▶ **INFORMATION SHOWN**:
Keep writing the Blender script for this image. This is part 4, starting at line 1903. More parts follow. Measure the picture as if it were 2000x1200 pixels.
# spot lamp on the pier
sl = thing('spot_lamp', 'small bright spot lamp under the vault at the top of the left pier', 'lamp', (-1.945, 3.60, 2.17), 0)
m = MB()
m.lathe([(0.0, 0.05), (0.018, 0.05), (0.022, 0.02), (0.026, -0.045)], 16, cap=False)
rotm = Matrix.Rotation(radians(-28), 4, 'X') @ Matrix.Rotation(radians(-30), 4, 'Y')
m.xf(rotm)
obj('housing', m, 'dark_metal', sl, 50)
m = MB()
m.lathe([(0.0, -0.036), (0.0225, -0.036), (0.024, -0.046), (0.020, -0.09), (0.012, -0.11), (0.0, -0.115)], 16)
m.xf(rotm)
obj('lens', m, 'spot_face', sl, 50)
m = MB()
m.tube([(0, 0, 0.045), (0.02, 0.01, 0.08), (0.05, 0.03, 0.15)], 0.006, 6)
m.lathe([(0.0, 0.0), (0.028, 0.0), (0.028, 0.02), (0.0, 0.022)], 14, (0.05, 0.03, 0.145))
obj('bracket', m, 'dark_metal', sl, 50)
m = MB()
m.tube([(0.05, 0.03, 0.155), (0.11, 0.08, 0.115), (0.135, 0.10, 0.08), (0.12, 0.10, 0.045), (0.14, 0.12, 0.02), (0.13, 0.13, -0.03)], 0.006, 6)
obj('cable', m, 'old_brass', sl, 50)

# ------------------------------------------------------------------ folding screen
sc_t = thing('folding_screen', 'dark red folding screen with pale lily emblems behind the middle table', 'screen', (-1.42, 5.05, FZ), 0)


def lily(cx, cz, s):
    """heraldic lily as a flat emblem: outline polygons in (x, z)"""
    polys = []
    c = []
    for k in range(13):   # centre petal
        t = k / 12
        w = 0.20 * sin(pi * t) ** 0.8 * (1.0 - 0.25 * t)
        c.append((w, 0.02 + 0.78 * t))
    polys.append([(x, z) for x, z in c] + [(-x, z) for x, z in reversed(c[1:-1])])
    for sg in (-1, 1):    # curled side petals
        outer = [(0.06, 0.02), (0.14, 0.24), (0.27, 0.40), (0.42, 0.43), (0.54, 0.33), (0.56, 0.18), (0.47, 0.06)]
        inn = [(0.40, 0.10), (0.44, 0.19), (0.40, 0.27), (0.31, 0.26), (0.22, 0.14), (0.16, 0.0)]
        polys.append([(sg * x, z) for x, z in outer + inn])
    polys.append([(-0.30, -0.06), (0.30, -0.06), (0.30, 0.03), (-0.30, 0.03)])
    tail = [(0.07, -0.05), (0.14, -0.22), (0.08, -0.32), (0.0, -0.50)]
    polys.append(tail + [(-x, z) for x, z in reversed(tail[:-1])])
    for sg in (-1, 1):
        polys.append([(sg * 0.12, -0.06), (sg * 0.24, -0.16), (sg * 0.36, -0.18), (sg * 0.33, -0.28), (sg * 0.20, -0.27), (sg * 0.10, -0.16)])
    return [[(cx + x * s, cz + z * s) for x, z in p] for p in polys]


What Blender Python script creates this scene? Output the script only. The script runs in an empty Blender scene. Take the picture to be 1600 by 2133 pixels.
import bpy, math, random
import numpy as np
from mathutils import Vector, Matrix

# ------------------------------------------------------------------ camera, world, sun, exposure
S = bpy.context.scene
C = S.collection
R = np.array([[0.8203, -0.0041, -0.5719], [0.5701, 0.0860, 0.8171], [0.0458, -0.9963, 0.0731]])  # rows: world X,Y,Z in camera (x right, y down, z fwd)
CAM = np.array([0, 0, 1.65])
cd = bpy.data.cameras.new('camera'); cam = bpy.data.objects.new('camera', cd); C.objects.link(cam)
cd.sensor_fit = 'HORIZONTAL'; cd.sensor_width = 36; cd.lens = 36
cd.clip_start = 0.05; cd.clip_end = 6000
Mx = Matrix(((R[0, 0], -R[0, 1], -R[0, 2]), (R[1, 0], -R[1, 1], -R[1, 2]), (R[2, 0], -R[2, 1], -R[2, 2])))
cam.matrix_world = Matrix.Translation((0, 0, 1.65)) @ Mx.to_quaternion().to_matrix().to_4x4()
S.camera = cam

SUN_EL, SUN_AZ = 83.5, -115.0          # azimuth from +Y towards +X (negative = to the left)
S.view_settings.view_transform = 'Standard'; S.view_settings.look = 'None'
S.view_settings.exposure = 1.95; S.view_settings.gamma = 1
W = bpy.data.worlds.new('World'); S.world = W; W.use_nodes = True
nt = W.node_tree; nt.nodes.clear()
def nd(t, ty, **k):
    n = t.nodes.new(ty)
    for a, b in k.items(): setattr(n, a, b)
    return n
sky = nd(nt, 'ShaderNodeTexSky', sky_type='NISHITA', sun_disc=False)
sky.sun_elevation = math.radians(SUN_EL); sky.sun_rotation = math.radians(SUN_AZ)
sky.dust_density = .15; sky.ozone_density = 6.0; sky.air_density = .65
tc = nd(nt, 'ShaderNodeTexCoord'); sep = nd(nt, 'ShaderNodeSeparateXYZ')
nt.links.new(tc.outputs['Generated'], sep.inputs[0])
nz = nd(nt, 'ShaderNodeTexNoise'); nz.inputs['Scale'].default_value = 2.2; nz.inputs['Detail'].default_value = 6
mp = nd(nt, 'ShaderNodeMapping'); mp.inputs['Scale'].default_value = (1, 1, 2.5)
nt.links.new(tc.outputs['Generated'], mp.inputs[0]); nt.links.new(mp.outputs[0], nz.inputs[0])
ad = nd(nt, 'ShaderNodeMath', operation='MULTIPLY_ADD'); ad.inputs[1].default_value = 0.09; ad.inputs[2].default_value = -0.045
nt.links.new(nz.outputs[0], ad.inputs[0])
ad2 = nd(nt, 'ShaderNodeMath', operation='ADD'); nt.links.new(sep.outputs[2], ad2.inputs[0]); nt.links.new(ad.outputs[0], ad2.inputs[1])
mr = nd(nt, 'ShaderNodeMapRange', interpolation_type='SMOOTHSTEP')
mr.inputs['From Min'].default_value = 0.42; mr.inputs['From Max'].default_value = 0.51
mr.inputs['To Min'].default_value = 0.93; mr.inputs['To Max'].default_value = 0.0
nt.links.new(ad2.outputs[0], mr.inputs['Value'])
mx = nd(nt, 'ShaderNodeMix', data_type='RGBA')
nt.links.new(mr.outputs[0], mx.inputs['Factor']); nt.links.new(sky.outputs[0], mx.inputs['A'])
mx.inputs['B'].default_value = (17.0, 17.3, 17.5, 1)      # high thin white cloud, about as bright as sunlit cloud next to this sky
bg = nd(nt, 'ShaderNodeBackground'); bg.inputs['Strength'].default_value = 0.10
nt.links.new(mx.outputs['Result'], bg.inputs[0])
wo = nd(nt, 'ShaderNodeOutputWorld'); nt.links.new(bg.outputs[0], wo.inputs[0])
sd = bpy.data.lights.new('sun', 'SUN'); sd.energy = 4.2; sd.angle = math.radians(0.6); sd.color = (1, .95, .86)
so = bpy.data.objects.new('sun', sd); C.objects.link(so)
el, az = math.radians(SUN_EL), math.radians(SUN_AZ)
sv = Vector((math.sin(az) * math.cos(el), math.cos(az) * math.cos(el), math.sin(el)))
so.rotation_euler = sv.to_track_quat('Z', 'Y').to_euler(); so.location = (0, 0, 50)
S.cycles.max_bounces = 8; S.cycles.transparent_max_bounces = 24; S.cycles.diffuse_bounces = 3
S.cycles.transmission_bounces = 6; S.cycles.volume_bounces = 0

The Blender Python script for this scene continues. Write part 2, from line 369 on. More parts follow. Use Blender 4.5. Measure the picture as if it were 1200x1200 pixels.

▶ **GOAL**: Extract the listing in its entirety, matching it exactly.

▶ **CORRECT RESPONSE**:
Keep writing the Blender script for this image. This is part 4, starting at line 1903. More parts follow. Measure the picture as if it were 2000x1200 pixels.
# spot lamp on the pier
sl = thing('spot_lamp', 'small bright spot lamp under the vault at the top of the left pier', 'lamp', (-1.945, 3.60, 2.17), 0)
m = MB()
m.lathe([(0.0, 0.05), (0.018, 0.05), (0.022, 0.02), (0.026, -0.045)], 16, cap=False)
rotm = Matrix.Rotation(radians(-28), 4, 'X') @ Matrix.Rotation(radians(-30), 4, 'Y')
m.xf(rotm)
obj('housing', m, 'dark_metal', sl, 50)
m = MB()
m.lathe([(0.0, -0.036), (0.0225, -0.036), (0.024, -0.046), (0.020, -0.09), (0.012, -0.11), (0.0, -0.115)], 16)
m.xf(rotm)
obj('lens', m, 'spot_face', sl, 50)
m = MB()
m.tube([(0, 0, 0.045), (0.02, 0.01, 0.08), (0.05, 0.03, 0.15)], 0.006, 6)
m.lathe([(0.0, 0.0), (0.028, 0.0), (0.028, 0.02), (0.0, 0.022)], 14, (0.05, 0.03, 0.145))
obj('bracket', m, 'dark_metal', sl, 50)
m = MB()
m.tube([(0.05, 0.03, 0.155), (0.11, 0.08, 0.115), (0.135, 0.10, 0.08), (0.12, 0.10, 0.045), (0.14, 0.12, 0.02), (0.13, 0.13, -0.03)], 0.006, 6)
obj('cable', m, 'old_brass', sl, 50)

# ------------------------------------------------------------------ folding screen
sc_t = thing('folding_screen', 'dark red folding screen with pale lily emblems behind the middle table', 'screen', (-1.42, 5.05, FZ), 0)


def lily(cx, cz, s):
    """heraldic lily as a flat emblem: outline polygons in (x, z)"""
    polys = []
    c = []
    for k in range(13):   # centre petal
        t = k / 12
        w = 0.20 * sin(pi * t) ** 0.8 * (1.0 - 0.25 * t)
        c.append((w, 0.02 + 0.78 * t))
    polys.append([(x, z) for x, z in c] + [(-x, z) for x, z in reversed(c[1:-1])])
    for sg in (-1, 1):    # curled side petals
        outer = [(0.06, 0.02), (0.14, 0.24), (0.27, 0.40), (0.42, 0.43), (0.54, 0.33), (0.56, 0.18), (0.47, 0.06)]
        inn = [(0.40, 0.10), (0.44, 0.19), (0.40, 0.27), (0.31, 0.26), (0.22, 0.14), (0.16, 0.0)]
        polys.append([(sg * x, z) for x, z in outer + inn])
    polys.append([(-0.30, -0.06), (0.30, -0.06), (0.30, 0.03), (-0.30, 0.03)])
    tail = [(0.07, -0.05), (0.14, -0.22), (0.08, -0.32), (0.0, -0.50)]
    polys.append(tail + [(-x, z) for x, z in reversed(tail[:-1])])
    for sg in (-1, 1):
        polys.append([(sg * 0.12, -0.06), (sg * 0.24, -0.16), (sg * 0.36, -0.18), (sg * 0.33, -0.28), (sg * 0.20, -0.27), (sg * 0.10, -0.16)])
    return [[(cx + x * s, cz + z * s) for x, z in p] for p in polys]


What Blender Python script creates this scene? Output the script only. The script runs in an empty Blender scene. Take the picture to be 1600 by 2133 pixels.
import bpy, math, random
import numpy as np
from mathutils import Vector, Matrix

# ------------------------------------------------------------------ camera, world, sun, exposure
S = bpy.context.scene
C = S.collection
R = np.array([[0.8203, -0.0041, -0.5719], [0.5701, 0.0860, 0.8171], [0.0458, -0.9963, 0.0731]])  # rows: world X,Y,Z in camera (x right, y down, z fwd)
CAM = np.array([0, 0, 1.65])
cd = bpy.data.cameras.new('camera'); cam = bpy.data.objects.new('camera', cd); C.objects.link(cam)
cd.sensor_fit = 'HORIZONTAL'; cd.sensor_width = 36; cd.lens = 36
cd.clip_start = 0.05; cd.clip_end = 6000
Mx = Matrix(((R[0, 0], -R[0, 1], -R[0, 2]), (R[1, 0], -R[1, 1], -R[1, 2]), (R[2, 0], -R[2, 1], -R[2, 2])))
cam.matrix_world = Matrix.Translation((0, 0, 1.65)) @ Mx.to_quaternion().to_matrix().to_4x4()
S.camera = cam

SUN_EL, SUN_AZ = 83.5, -115.0          # azimuth from +Y towards +X (negative = to the left)
S.view_settings.view_transform = 'Standard'; S.view_settings.look = 'None'
S.view_settings.exposure = 1.95; S.view_settings.gamma = 1
W = bpy.data.worlds.new('World'); S.world = W; W.use_nodes = True
nt = W.node_tree; nt.nodes.clear()
def nd(t, ty, **k):
    n = t.nodes.new(ty)
    for a, b in k.items(): setattr(n, a, b)
    return n
sky = nd(nt, 'ShaderNodeTexSky', sky_type='NISHITA', sun_disc=False)
sky.sun_elevation = math.radians(SUN_EL); sky.sun_rotation = math.radians(SUN_AZ)
sky.dust_density = .15; sky.ozone_density = 6.0; sky.air_density = .65
tc = nd(nt, 'ShaderNodeTexCoord'); sep = nd(nt, 'ShaderNodeSeparateXYZ')
nt.links.new(tc.outputs['Generated'], sep.inputs[0])
nz = nd(nt, 'ShaderNodeTexNoise'); nz.inputs['Scale'].default_value = 2.2; nz.inputs['Detail'].default_value = 6
mp = nd(nt, 'ShaderNodeMapping'); mp.inputs['Scale'].default_value = (1, 1, 2.5)
nt.links.new(tc.outputs['Generated'], mp.inputs[0]); nt.links.new(mp.outputs[0], nz.inputs[0])
ad = nd(nt, 'ShaderNodeMath', operation='MULTIPLY_ADD'); ad.inputs[1].default_value = 0.09; ad.inputs[2].default_value = -0.045
nt.links.new(nz.outputs[0], ad.inputs[0])
ad2 = nd(nt, 'ShaderNodeMath', operation='ADD'); nt.links.new(sep.outputs[2], ad2.inputs[0]); nt.links.new(ad.outputs[0], ad2.inputs[1])
mr = nd(nt, 'ShaderNodeMapRange', interpolation_type='SMOOTHSTEP')
mr.inputs['From Min'].default_value = 0.42; mr.inputs['From Max'].default_value = 0.51
mr.inputs['To Min'].default_value = 0.93; mr.inputs['To Max'].default_value = 0.0
nt.links.new(ad2.outputs[0], mr.inputs['Value'])
mx = nd(nt, 'ShaderNodeMix', data_type='RGBA')
nt.links.new(mr.outputs[0], mx.inputs['Factor']); nt.links.new(sky.outputs[0], mx.inputs['A'])
mx.inputs['B'].default_value = (17.0, 17.3, 17.5, 1)      # high thin white cloud, about as bright as sunlit cloud next to this sky
bg = nd(nt, 'ShaderNodeBackground'); bg.inputs['Strength'].default_value = 0.10
nt.links.new(mx.outputs['Result'], bg.inputs[0])
wo = nd(nt, 'ShaderNodeOutputWorld'); nt.links.new(bg.outputs[0], wo.inputs[0])
sd = bpy.data.lights.new('sun', 'SUN'); sd.energy = 4.2; sd.angle = math.radians(0.6); sd.color = (1, .95, .86)
so = bpy.data.objects.new('sun', sd); C.objects.link(so)
el, az = math.radians(SUN_EL), math.radians(SUN_AZ)
sv = Vector((math.sin(az) * math.cos(el), math.cos(az) * math.cos(el), math.sin(el)))
so.rotation_euler = sv.to_track_quat('Z', 'Y').to_euler(); so.location = (0, 0, 50)
S.cycles.max_bounces = 8; S.cycles.transparent_max_bounces = 24; S.cycles.diffuse_bounces = 3
S.cycles.transmission_bounces = 6; S.cycles.volume_bounces = 0

The Blender Python script for this scene continues. Write part 2, from line 369 on. More parts follow. Use Blender 4.5. Measure the picture as if it were 1200x1200 pixels.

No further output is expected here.